Summary Compensation Table

Companies may want to allow extra time to gather the information required for the revamped summary compensation table, since a requirement to include increases in pension value most likely will require the assistance of actuaries who aren’t usually involved in the proxy statement process.

The determination of a company’s named executive officers is now based on total compensation for the last fiscal year (excluding any increase in pension values and non-qualified deferred compensation above-market), not just salary and bonus. The SEC has done away with an exclusion for the non-recurring event type of compensation.

If the company has many items under the “all other compensation” column, such as perks, tax gross-ups, and change-in-control payments, it also may want to consider creating a separate table listing the amounts of all other compensation so it is easier to read.

Perquisites

Companies need to pay particular attention to the SEC’s new interpretive guidance on perquisites; the lower threshold for disclosure also means that the disclosure may be lengthy. If the aggregate amount of perks is $10,000 or more, each perquisite must be identified in a footnote. If any single perk is valued at more than $25,000 or 10 percent of the total perquisites or other benefits, its individual value also must be disclosed.
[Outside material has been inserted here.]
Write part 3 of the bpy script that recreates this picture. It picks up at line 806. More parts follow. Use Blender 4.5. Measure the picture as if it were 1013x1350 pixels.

Post-Employment Compensation

Stubblefield

Under the new rules, post-employment compensation takes on increased importance, with two new tables and greater narrative disclosure of all compensation. According to Stubblefield, companies should start work as soon as possible on this section, since it too will involve working with actuaries. She suggests creating a table for each NEO that lays out all possible circumstances (retirement at normal age, change-in-control, resignation, etc.) and what the plan provides for each.

Director Compensation

The rules require a new table, similar to the summary compensation table, that includes compensation for all directors. Disclosure of stock option timing or dating practices may be necessary if directors receive stock option grants. Stubblefield advises companies to involve the board early on so no surprises emerge with the disclosure.

Corporate Governance

Corporate governance requirements that previously were scattered throughout SEC rules all have been collected under a new Item 407 of Regulation S-K, which also requires new disclosure of a company’s processes and procedures for determining compensation. Bartoli and Stubblefield advise companies to consider the public perception created by compensation consultants who consult for the company and the compensation committee

Plain English

Even after companies have gone through the arduous task of compiling the information they need to put their proxy statements together, they must review their disclosure for “plain English” compliance, which could mean moving to tabular or bullet-point format for some information that was provided previously in narrative form.

Finally, Bartoli reminds companies to review their board-committee charters and corporate-governance guidelines and to consider whether they require revision in light of the new disclosure requirements. Stubblefield advises companies to review their disclosure controls and procedures to make sure they are adequately set up to collect the information they need to put together their proxies.